(Rows from a 3D scene dataset)

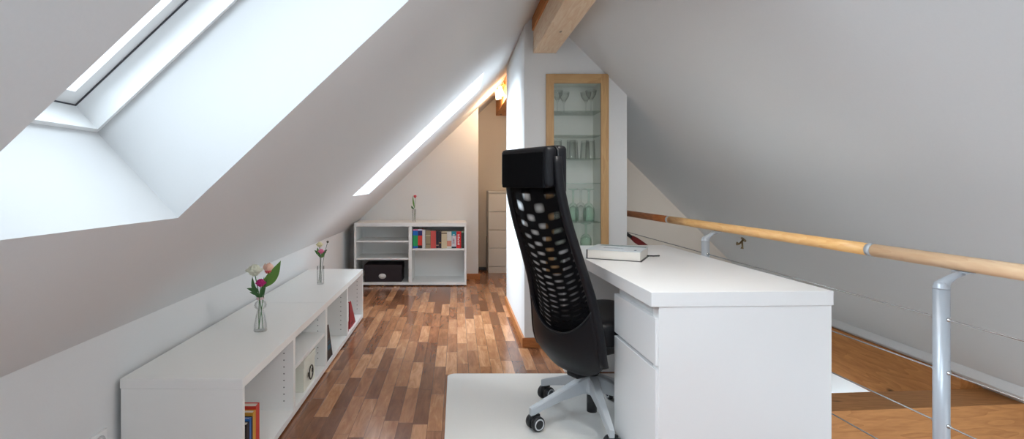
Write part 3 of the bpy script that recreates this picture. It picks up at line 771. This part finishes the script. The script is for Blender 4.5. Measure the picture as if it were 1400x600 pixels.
def meshmat():
    m = bpy.data.materials.new('black_mesh_fabric'); m.use_nodes = True; nt = m.node_tree; N = nt.nodes; L = nt.links
    b = N['Principled BSDF']; b.inputs['Base Color'].default_value = (.003, .003, .004, 1); b.inputs['Roughness'].default_value = .8; b.inputs['Specular IOR Level'].default_value = .08
    uvn = N.new('ShaderNodeUVMap'); sep = N.new('ShaderNodeSeparateXYZ'); L.new(uvn.outputs[0], sep.inputs[0])
    def mm(op, a, b_=None, c=None):
        n = N.new('ShaderNodeMath'); n.operation = op
        for i, v in enumerate((a, b_, c)):
            if v is None: continue
            if isinstance(v, (int, float)): n.inputs[i].default_value = v
            else: L.new(v, n.inputs[i])
        return n.outputs[0]
    s = mm('SUBTRACT', sep.outputs['X'], .5); t = sep.outputs['Y']
    # two crossed thread families whose spacing narrows downward, as two layers of mesh beat against each other
    ph = mm('ADD', mm('MULTIPLY', mm('POWER', t, 2.0), 105), mm('MULTIPLY', t, 4))
    bow = mm('MULTIPLY', mm('MULTIPLY', s, s), mm('MULTIPLY_ADD', t, -34, 10))
    sh = mm('MULTIPLY', s, mm('MULTIPLY_ADD', t, 4, 15))
    a1 = mm('SINE', mm('ADD', mm('ADD', ph, bow), sh)); a2 = mm('SINE', mm('SUBTRACT', mm('ADD', ph, bow), mm('MULTIPLY', sh, 1.15)))
    v = mm('MULTIPLY', mm('ADD', mm('ADD', a1, a2), -.2), .34)
    fade = mm('MULTIPLY_ADD', mm('ABSOLUTE', s), -1.1, 1.05)
    v = mm('MULTIPLY', v, fade)
    low = N.new('ShaderNodeMapRange'); L.new(t, low.inputs[0]); low.inputs[1].default_value = .55; low.inputs[2].default_value = 1.0; low.inputs[3].default_value = 1.0; low.inputs[4].default_value = .35
    v = mm('MULTIPLY', v, low.outputs[0])
    v = mm('MINIMUM', mm('MAXIMUM', v, .004), .62)
    tr = N.new('ShaderNodeBsdfTransparent'); mx = N.new('ShaderNodeMixShader'); L.new(v, mx.inputs[0])
    L.new(b.outputs[0], mx.inputs[1]); L.new(tr.outputs[0], mx.inputs[2]); L.new(mx.outputs[0], N['Material Output'].inputs[0])
    return m
obj('mesh_back', patch(lambda s: 1.13, zbnd, 40, 24, 0.004, 0, uvs=True), meshmat(), ch)
obj('back_shell', patch(zbnd, zbot, 16, 24, -.012, .022), LEATHER, ch)
seam = obj('shell_seam', tube(bmesh.new(), [bp_(-1+2*j/24, zbnd(-1+2*j/24)+.001, -.012) for j in range(25)], .003, 6), BPLA, ch)
# side frames
for sgn in (-1, 1):
    bm = bmesh.new(); rings = []; zs = [1.215-(1.215-.33)*k/30 for k in range(31)]
    for z in zs:
        wid = .015; dep = .020
        c = bp_(sgn, z, .006); ring = []
        for k in range(12):
            a = 2*PI*k/12; ca, sa = math.cos(a), math.sin(a)
            f_ = lambda v: math.copysign(abs(v)**.6, v)
            ring.append(bm.verts.new(c+Vector((dep*f_(ca), wid*f_(sa), 0))))
        rings.append(ring)
    for a, b in zip(rings, rings[1:]):
        for k in range(12):
            f = bm.faces.new((a[k], a[(k+1) % 12], b[(k+1) % 12], b[k])); f.smooth = True
    bm.faces.new(rings[0]); bm.faces.new(rings[-1][::-1])
    obj('back_frame', bm, LEATHER, ch)
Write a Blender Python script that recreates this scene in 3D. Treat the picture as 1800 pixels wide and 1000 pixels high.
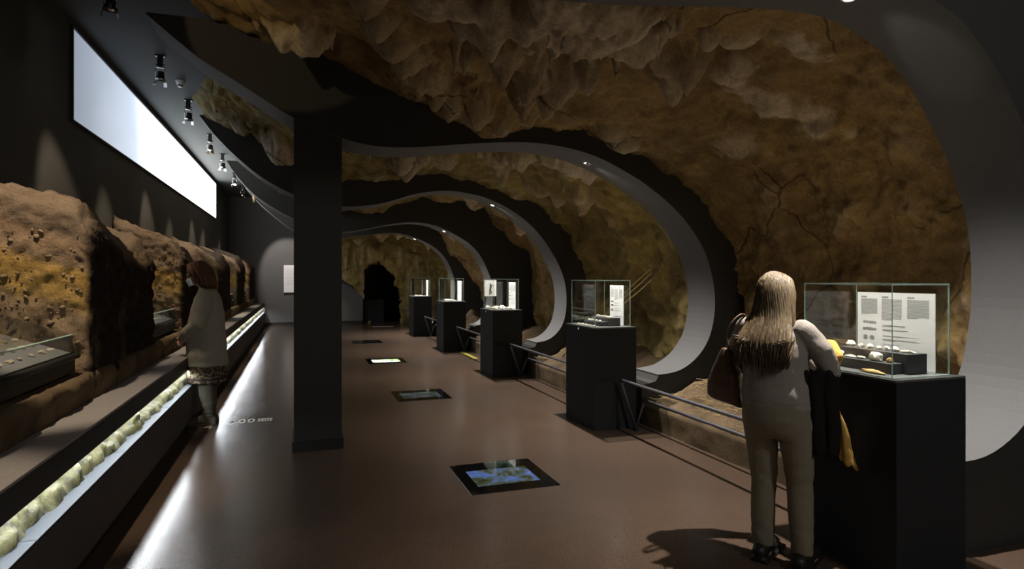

- _Written exercise_
Take each line of the material that contains the word "this" and list it.

- _Completed exercise_
Write part 3 of the bpy script that recreates this picture. It picks up at line 771. This part finishes the script. The script is for Blender 4.5. Measure the picture as if it were 1400x600 pixels.
Write a Blender Python script that recreates this scene in 3D. Treat the picture as 1800 pixels wide and 1000 pixels high.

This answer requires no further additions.